Over the past several years, Northrop Grumman has been working closely with the Air Force Research Lab (AFRL), Munitions Directorate under the Gray Wolf contract to make the early DARPA LCCM concept a reality.  Northrop Grumman received one of two Gray Wolf contracts to pursue a prototype LCCM design and to develop low cost technical solutions and an innovative business model that enabled very low cost weapon production.  The first Gray Wolf "spiral" began with the development of the basic airframe, without payload, that was capped at an affordable unit cost.

In pursuit of this goal, Northrop Grumman optimized a clean-sheet Gray Wolf design through lesson’s learned from the company’s experience in digital multi-disciplinary design, analysis, and optimization (MDAO) with considerations for production and sustainment of autonomous air vehicles and advanced weapon systems.  Adoption of Agile processes allowed the team to develop the Gray Wolf design on an accelerated timeline, completing the system final design review with AFRL just ten months after contract award.

Salluce explained that the final Gray Wolf design featured a flexible, networked, open architecture that could support a range of payloads.
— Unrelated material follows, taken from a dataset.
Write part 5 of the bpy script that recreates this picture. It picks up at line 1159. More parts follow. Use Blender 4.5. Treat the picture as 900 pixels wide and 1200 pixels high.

One strategic goal of the program was to maximize loadouts and carriage of Gray Wolf vehicles on a wide variety of US Air Force and US Navy platforms.

Open Architecture and WOSA Specification

Jaime Engdahl, Director, Advanced Weapon Strategy for Northrop Grumman, observed that the Gray Wolf spiral one design is frequently used as an example of the Air Force weapon digital transformation effort and broader digital campaign.

Gray Wolf is designed to meet key USAF open system design requirements, such as Weapon Open System Architecture (WOSA) and the Universal Armament Interface (UAI).   Engdahl described WOSA as an open-architecture specification that must be met by any new weapon systems entering the Air Force inventory.  "In March 2021 AFRL completed initial laboratory validation of the system and declared Gray Wolf to be officially compliant with the WOSA contract requirements," he added.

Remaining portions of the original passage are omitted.